GIVEN REQUEST => Look through the data and write out every line with the word "script" in it.

LISTED RECORDS =>
<<<<

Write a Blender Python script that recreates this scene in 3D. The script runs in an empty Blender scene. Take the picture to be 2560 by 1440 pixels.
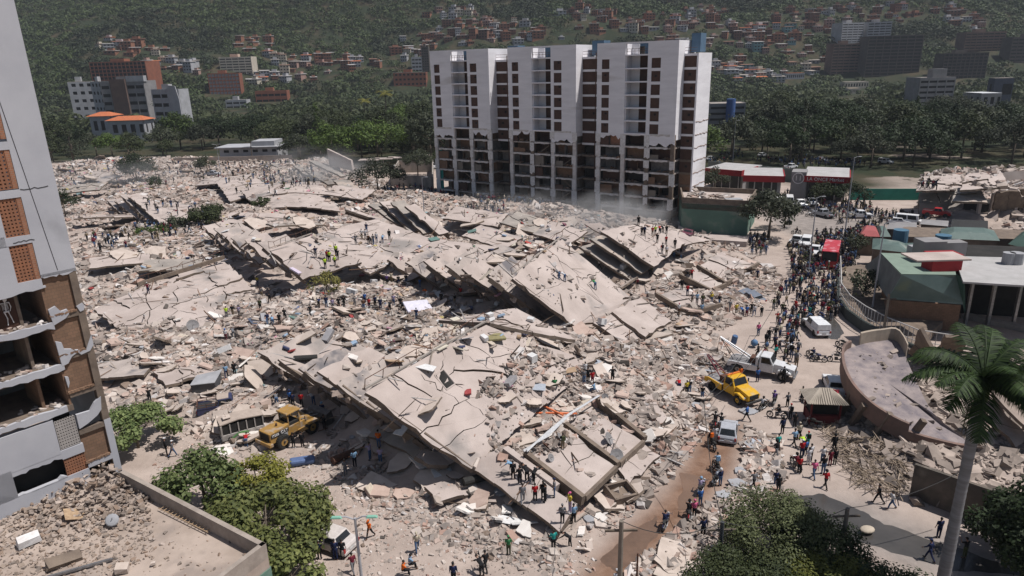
import bpy, math, random
import numpy as np
from mathutils import Vector, Matrix, Euler
from mathutils.bvhtree import BVHTree
R=math.radians; PI=math.pi
S=bpy.context.scene; C=S.collection
random.seed(7); NR=np.random.RandomState(11)
# ---------------- camera, world, sun, exposure ----------------
F=1707.; PITCH=R(17.9); ROLL=R(1.5); H=28.6
cd=bpy.data.cameras.new('camera'); cam=bpy.data.objects.new('camera',cd); C.objects.link(cam)
cd.sensor_width=36; cd.lens=36*F/2560; cd.clip_start=.5; cd.clip_end=6000
cam.matrix_world=Matrix.Translation((0,0,H))@Matrix.Rotation(PI/2-PITCH,4,'X')@Matrix.Rotation(-ROLL,4,'Z')
S.camera=cam
SUN_AZ,SUN_EL=R(-6),R(64)
w=bpy.data.worlds.new('World'); S.world=w; w.use_nodes=True
wn=w.node_tree.nodes; wl=w.node_tree.links
sky=wn.new('ShaderNodeTexSky'); sky.sky_type='NISHITA'; sky.sun_disc=False
sky.sun_elevation=SUN_EL; sky.sun_rotation=PI/2-SUN_AZ; sky.dust_density=1.2
wl.new(sky.outputs[0],wn['Background'].inputs[0]); wn['Background'].inputs[1].default_value=.058
sd=bpy.data.lights.new('sun','SUN'); sd.energy=4.8; sd.angle=R(.5); sd.color=(1,.965,.93)
so=bpy.data.objects.new('sun',sd); C.objects.link(so)
sv=Vector((math.cos(SUN_EL)*math.cos(SUN_AZ),math.cos(SUN_EL)*math.sin(SUN_AZ),math.sin(SUN_EL)))
so.rotation_euler=sv.to_track_quat('Z','Y').to_euler(); so.location=(60,40,200)
vs=S.view_settings; vs.view_transform='Standard'; vs.look='None'; vs.gamma=1; vs.exposure=.15
S.cycles.max_bounces=5; S.cycles.diffuse_bounces=2; S.cycles.glossy_bounces=2; S.cycles.transparent_max_bounces=6; S.cycles.volume_bounces=0
# ---------------- survey helpers (photo pixel -> place) ----------------
def ray(px,py):
    u=(px-1280)/F; v=(720-py)/F; c,s=math.cos(ROLL),math.sin(ROLL)
    u2=c*u+s*v; v2=-s*u+c*v; cp,sp=math.cos(PITCH),math.sin(PITCH)
    return Vector((u2,cp+sp*v2,-sp+cp*v2))
def G(px,py,z=0):
    r=ray(px,py); t=(z-H)/r.z; return Vector((r.x*t,r.y*t,z))
def proj(p):
    z=p[2]-H; cp,sp=math.cos(PITCH),math.sin(PITCH)
    d=p[1]*cp-z*sp; v2=(p[1]*sp+z*cp)/d; u2=p[0]/d; c,s=math.cos(ROLL),math.sin(ROLL)
    return 1280+(c*u2-s*v2)*F, 720-(s*u2+c*v2)*F, d
def inpoly(px,py,poly):
    n=len(poly); r=np.zeros(np.shape(px),bool); j=n-1
    for i in range(n):
        xi,yi=poly[i][0],poly[i][1]; xj,yj=poly[j][0],poly[j][1]
        r^=((yi>py)!=(yj>py))&(px<(xj-xi)*(py-yi)/((yj-yi) or 1e-9)+xi); j=i
    return r
def _h(i,j,s):
    n=(i.astype(np.int64)*374761393+j.astype(np.int64)*668265263+s*974634777)&0x7fffffff
    n=((n^(n>>13))*1274126177)&0x7fffffff
    return ((n^(n>>16))&0xffff)/65535.
def vn(x,y,s=0):
    x=np.asarray(x,float); y=np.asarray(y,float); i=np.floor(x).astype(np.int64); j=np.floor(y).astype(np.int64)
    f=x-i; g=y-j; f=f*f*(3-2*f); g=g*g*(3-2*g)
    return (_h(i,j,s)*(1-f)+_h(i+1,j,s)*f)*(1-g)+(_h(i,j+1,s)*(1-f)+_h(i+1,j+1,s)*f)*g
def fbm(x,y,o=4,s=0):
    t=0;a=.5
    for k in range(o): t=t+a*vn(x*2**k,y*2**k,s+k); a*=.5
    return t/(1-.5**o)*2-1
# ---------------- materials ----------------
MATS={}
def lin(c): return tuple(((x/12.92) if x<=.04045 else ((x+.055)/1.055)**2.4) for x in c)
def mat(name,c1,c2=None,rough=.9,sc=.6,det=6,bump=0,bsc=8,island=0,metal=0,c3=None,sc3=.08,th3=.55,spec=.3,stretch=None,coord='Object'):
    """procedural: two tones mixed by noise, optional third tone in large patches, per-island variation"""
    if name in MATS: return MATS[name]
    m=bpy.data.materials.new(name); m.use_nodes=True; nt=m.node_tree; N=nt.nodes; L=nt.links
    b=N['Principled BSDF']; b.inputs['Roughness'].default_value=rough; b.inputs['Metallic'].default_value=metal
    b.inputs['Specular IOR Level'].default_value=spec
    geo=N.new('ShaderNodeNewGeometry')
    if coord=='Position': co=geo.outputs['Position']
    else: co=N.new('ShaderNodeTexCoord').outputs['Object']
    if stretch:
        mp=N.new('ShaderNodeMapping'); mp.inputs['Scale'].default_value=stretch; L.new(co,mp.inputs[0]); co=mp.outputs[0]
    c2=c2 or tuple(x*.8 for x in c1)
    n1=N.new('ShaderNodeTexNoise'); n1.inputs['Scale'].default_value=sc; n1.inputs['Detail'].default_value=det; n1.inputs['Roughness'].default_value=.62
    L.new(co,n1.inputs['Vector'])
    r=N.new('ShaderNodeValToRGB'); r.color_ramp.elements[0].position=.36; r.color_ramp.elements[1].position=.64
    r.color_ramp.elements[0].color=(*c2,1); r.color_ramp.elements[1].color=(*c1,1); L.new(n1.outputs['Fac'],r.inputs[0])
    col=r.outputs[0]
    if c3:
        n3=N.new('ShaderNodeTexNoise'); n3.inputs['Scale'].default_value=sc3; n3.inputs['Detail'].default_value=5; L.new(co,n3.inputs['Vector'])
        r3=N.new('ShaderNodeValToRGB'); r3.color_ramp.elements[0].position=th3; r3.color_ramp.elements[1].position=th3+.1
        L.new(n3.outputs['Fac'],r3.inputs[0]); mx=N.new('ShaderNodeMixRGB'); L.new(r3.outputs[0],mx.inputs[0]); L.new(col,mx.inputs[1]); mx.inputs[2].default_value=(*c3,1); col=mx.outputs[0]
    if island:
        hs=N.new('ShaderNodeHueSaturation'); L.new(col,hs.inputs['Color'])
        mr=N.new('ShaderNodeMapRange'); mr.inputs['To Min'].default_value=1-island; mr.inputs['To Max'].default_value=1+island
        L.new(geo.outputs['Random Per Island'],mr.inputs[0]); L.new(mr.outputs[0],hs.inputs['Value']); col=hs.outputs[0]
    L.new(col,b.inputs['Base Color'])
    if bump:
        nb=N.new('ShaderNodeTexNoise'); nb.inputs['Scale'].default_value=bsc; nb.inputs['Detail'].default_value=4; L.new(co,nb.inputs['Vector'])
        bp=N.new('ShaderNodeBump'); bp.inputs['Strength'].default_value=bump; bp.inputs['Distance'].default_value=.05; L.new(nb.outputs['Fac'],bp.inputs['Height']); L.new(bp.outputs[0],b.inputs['Normal'])
    MATS[name]=m; return m
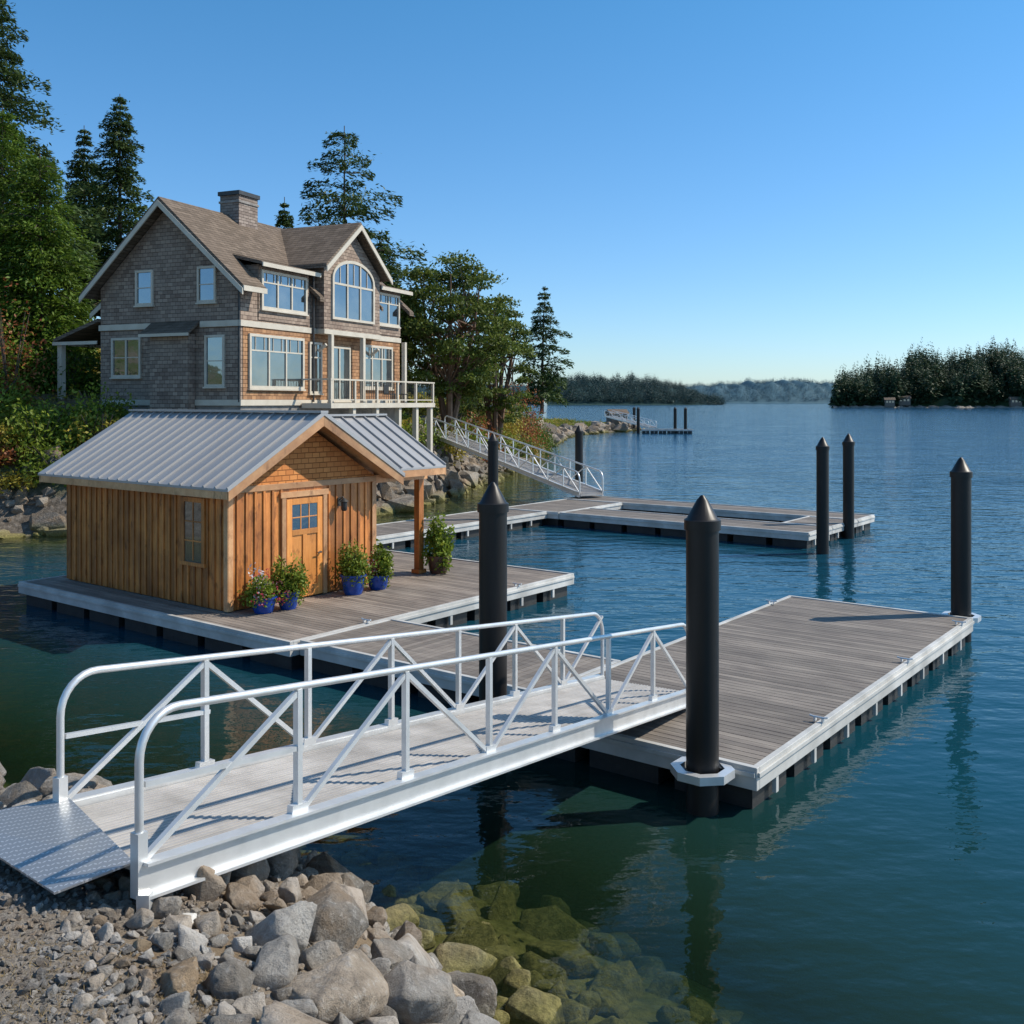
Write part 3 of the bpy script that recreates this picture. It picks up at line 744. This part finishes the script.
conifer('fir_tree',-29.8,76,18.8,5.0,dens=1.4,power=.72,lsz=.6)
conifer('fir_tree',-33.8,79,16.0,4.8,dens=1.3,power=.75,lsz=.6)
conifer('fir_tree',-36,64,20,5,dens=1.2)
conifer('fir_tree',-11.4,68,18.8,6.2,dens=1.7,open_=.08,power=.5,start=.2,lsz=.6,droop=.2)
conifer('fir_tree',-18.2,80,14.5,3.6,dens=1.2,lsz=.6)
conifer('fir_tree',-24,82,12,3.5,dens=1.0)
conifer('fir_tree',-9.4,72,12.0,4.2,dens=1.3,power=.6,lsz=.55)
conifer('pine_tree',3.0,100,12.8,4.2,dens=1.3,open_=.15,start=.12,lsz=.62,z=3.8,lean=.3,power=.7)
broadleaf('madrona_tree',-4.1,65,15.0,4.4,ncl=125,per=200,lsz=.24,low=.12)
broadleaf('madrona_tree',-1.2,72,13.2,3.2,ncl=70,per=180,lsz=.24,low=.12)
broadleaf('madrona_tree',-8.5,66,12.5,3.4,ncl=55,per=200,lsz=.24,low=.1)
for (x,y,r,h,mt) in ((-22.4,44.6,1.7,5.4,'redleaf'),(-22.8,43.5,2.2,2.0,'shrubleaf'),(-19.5,42,2.0,1.7,'shrubleaf'),(-17.4,41.2,1.8,1.6,'shrubleaf'),(-20.5,41,1.9,1.4,'yellowleaf'),(-23.5,41,2.2,2.2,'cedarleaf'),(-15.8,40.6,1.3,1.3,'madrona'),(-18.5,40,1.5,1.0,'shrubleaf'),
   (-24,46,2.6,3.2,'shrubleaf'),(-21,47.5,2.2,2.4,'cedarleaf'),(-17.6,42.6,1.5,2.0,'shrubleaf'),(-25.5,43,2.4,3.0,'cedarleaf'),(-21.3,39.2,1.5,1.2,'shrubleaf'),(-19.3,39.0,1.2,.8,'yellowleaf'),(-16.4,39.7,1.2,.9,'shrubleaf'),(-20.3,40.0,1.2,1.0,'redleaf'),
   (-17.8,39.4,1.3,1.1,'shrubleaf'),(-15.3,40.0,1.2,1.2,'shrubleaf'),(-22.2,38.9,1.5,1.4,'yellowleaf'),(-19.2,40.6,1.4,1.8,'shrubleaf'),(-16.8,40.9,1.3,1.9,'yellowleaf'),(-21.8,41.0,1.6,2.6,'shrubleaf'),
   (-3.6,60,1.7,2.2,'yellowleaf'),(-2.9,64,1.8,2.4,'shrubleaf'),(-1.2,72,2.0,2.4,'shrubleaf'),(.2,80,2.2,2.6,'madrona'),(-1.5,78,2.8,3.6,'yellowleaf'),(.9,88,2.4,3.4,'cedarleaf'),(1.0,92,2.8,3.6,'madrona'),(2.2,98,2.4,3,'cedarleaf'),(-4.8,58,1.3,1.7,'shrubleaf'),(-.4,84,3.4,5.2,'redleaf'),(-3.5,76,3.2,5,'madrona'),(-2.3,68,2.0,2.6,'redleaf'),
   (-5.5,56,1.2,1.6,'shrubleaf'),(3.0,104,1.8,2.4,'cedarleaf'),(3.0,99,1.8,2.2,'madrona'),(1.2,86,1.8,2.6,'yellowleaf')):
    shrub('shrub',x,y,r,h,mt,n=int(900*max(1,r*r*.5)),ls=.2)
P=np.column_stack([rng.uniform(-40,16,9500),rng.uniform(34,175,9500)])
D=shore_dist(P[:,0],P[:,1]);
Lh=((P[:,0]+11.4)*.4+(P[:,1]-42)*.92); Lw=(-(P[:,0]+11.4)*.92+(P[:,1]-42)*.4)
k=(D>np.where(P[:,1]<50,2.2,2.8))&(D<26)&~((Lh>-1)&(Lh<15)&(Lw>-2)&(Lw<10)); P=P[k];Z_=height(P[:,0],P[:,1])
Cs=[]
for (x,y),z in zip(P,Z_):
    s=rng.uniform(.3,.9); Cs.append(rng.normal(0,.45,(40,3))*np.array([s*1.3,s*1.3,s*.7])+np.array([x,y,z+.25*s]))
C=np.concatenate(Cs)
ix=wav(P[:,0],P[:,1],.5,11)+rng.normal(0,.3,len(P))<.12; ix=np.repeat(ix,40)
e=empty('undergrowth')
for sel,mt in ((ix,'shrubleaf'),(~ix,'yellowleaf')):
    Q=C[sel];V,F=leaves(Q,np.zeros((len(Q),3)),.26*rng.uniform(.6,1.3,len(Q)),.14); np_mesh('leaves_'+mt,V,F,[M[mt]],False,e)
gx=rng.uniform(-4.2,-1.6,9000);gy=rng.uniform(4.0,5.8,9000);k=(wav(gx,gy,2.2,4)+rng.normal(0,.25,9000)>-.05)
gx,gy=gx[k],gy[k]
C=np.column_stack([gx,gy,height(gx,gy)+.015]); V,F=leaves(C,np.zeros((len(C),3))+np.array([0,0,.1]),.055,.004,jit=1.0); np_mesh('dry_grass',V,F,[M['drygrass']])
def potted(x,y,r,h,pm,plants):
    c=Vector((-4.10,18.46,0)); X_=c.x+x*math.cos(ANG)-y*math.sin(ANG);Y_=c.y+x*math.sin(ANG)+y*math.cos(ANG)
    e=empty('potted_plant'); m=MB().mat(pm)
    m.lathe((X_,Y_,.555),[(r*.68,0),(r*.8,h*.2),(r*.96,h*.8),(r*.98,h*.9),(r*1.08,h*.9),(r*1.08,h),(r*.92,h),(r*.9,h*.93)],28)
    m.mat('soil'); m.lathe((X_,Y_,.555),[(r*.5,h*.86),(r*.89,h*.94),(r*.01,h*.945)],20); m.obj('pot',e,True)
    for i,(mt,rr,hh,n,ls) in enumerate(plants):
        z=.555+h*.9
        C=shrub_pts(X_,Y_,z,rr,rr,hh,n); V,F=leaves(C,np.zeros((len(C),3)),ls*rng.uniform(.6,1.3,len(C)),ls*.5); np_mesh('foliage_%d'%i,V,F,[M[mt]],False,e)
    tk=MB().mat('bark')
    for i in range(5):
        a=rng.uniform(0,6.28);q=plants[0][1]*.4
        tk.tube([(X_,Y_,.555+h*.85),(X_+q*math.cos(a),Y_+q*math.sin(a),.555+h+plants[0][2]*.6)],[.012,.006],5)
    tk.obj('stems',e)
potted(1.42,2.55,.27,.34,'bluepot',[('shrubleaf',.48,.55,1500,.09),('flowerw',.54,.62,300,.08),('flowerr',.54,.58,220,.07)])
potted(2.0,2.45,.24,.38,'bluepot',[('shrubleaf',.42,.8,2000,.09),('yellowleaf',.40,.8,400,.08)])
potted(4.0,2.55,.29,.46,'bluepot',[('shrubleaf',.42,.8,2000,.09),('yellowleaf',.36,.8,300,.08)])
potted(4.8,2.55,.27,.34,'bluepot',[('shrubleaf',.40,.8,1500,.10),('flowerr',.44,.5,280,.08),('flowerw',.44,.45,160,.07)])
potted(7.35,2.9,.31,.46,'brownpot',[('shrubleaf',.44,1.1,1600,.14)])
# ---------------------------------------------------------------- house
HA=math.radians(66.5)
hs=empty('shingled_house',(-11.4,42,0),HA)
LX=13.3;LY=7.8;sm=.886
def hz(y,off=0): return 13.85-abs(y-3.9)*sm+off
m=MB().mat('shingle')
m.prism([(0,0,4.9),(0,LY,4.9),(0,LY,hz(LY,-.3)),(0,3.9,13.55),(0,0,hz(0,-.3))],(LX,0,0))
cx=7.9
m.prism([(5.4,-.5,8.35),(10.4,-.5,8.35),(10.4,-.5,11.35),(cx,-.5,13.3),(5.4,-.5,11.35)],(0,4.4,0))
m.box(1.15,4.85,-.04,1.6,8.55,10.93); m.box(10.75,13.32,-.04,1.6,8.55,10.93)
m.box(-.45,-.01,2.4,4.5,4.0,7.9)
m.prism([(2.5,LY+.01,4.9),(2.5,LY+2.2,4.9),(2.5,LY+2.2,9.6),(2.5,LY+.01,11.4)],(8,0,0))
m.mat('shinglemid'); m.box(.13,LX-.02,-.02,-.001,5.1,8.2)
m.obj('walls',hs)
m=MB().mat('stone'); m.box(.05,LX-.05,.05,LY-.05,-1,4.88); m.obj('foundation',hs)
m=MB().mat('roof')
def slabY(m,x0,x1,y0,z0,y1,z1,t=.2): m.prism([(x0,y0,z0),(x0,y1,z1),(x0,y1,z1-t),(x0,y0,z0-t)],(x1-x0,0,0))
slabY(m,-.6,LX+.5,3.9,13.85,1.2,hz(1.2)); slabY(m,-.6,LX+.5,3.9,13.851,8.4,hz(8.4))
for a,b in ((-.6,.95),(4.95,5.3),(10.45,10.6),(13.35,13.8)): slabY(m,a,b,1.2,hz(1.2),-.6,hz(-.6))
slabY(m,.85,5.15,1.75,11.55,-.45,11.02,.14); slabY(m,10.6,LX+.55,1.75,11.55,-.45,11.02,.14)
def slabX(m,y0,y1,x0,z0,x1,z1,t=.2): m.prism([(x0,y0,z0),(x1,y0,z1),(x1,y0,z1-t),(x0,y0,z0-t)],(0,y1-y0,0))
slabX(m,-.95,3.95,cx,13.78,cx-2.95,13.78-2.95*.8);slabX(m,-.95,3.95,cx,13.781,cx+2.95,13.78-2.95*.8)
m.prism([(-.75,2.15,7.95),(-.75,4.8,7.95),(0,4.8,8.5),(0,2.15,8.5)],(0,0,-.12))
m.prism([(-.2,LY,8.75),(4.5,LY,8.75),(4.5,LY+2.7,7.9),(-.2,LY+2.7,7.9)],(0,0,-.16))
m.prism([(2.0,LY-1.6,12.3),(10.9,LY-1.6,12.3),(10.9,LY+2.7,9.35),(2.0,LY+2.7,9.35)],(0,0,-.2))
m.obj('roof',hs)
m=MB().mat('white')
def rakeL(x,y1,w=.26):
    m.prism([(x,3.9,13.70),(x,y1,hz(y1,-.15)),(x,y1,hz(y1,-.15-w)),(x,3.9,13.70-w)],(-.06,0,0))
rakeL(-.6,-.62);rakeL(-.6,8.42)
m.prism([(2.0,LY-1.6,12.2),(2.0,LY+2.72,9.24),(2.0,LY+2.72,8.98),(2.0,LY-1.6,11.94)],(-.05,0,0))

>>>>

WORKED SOLUTION =>
Write a Blender Python script that recreates this scene in 3D. The script runs in an empty Blender scene. Take the picture to be 2560 by 1440 pixels.
Write part 3 of the bpy script that recreates this picture. It picks up at line 744. This part finishes the script.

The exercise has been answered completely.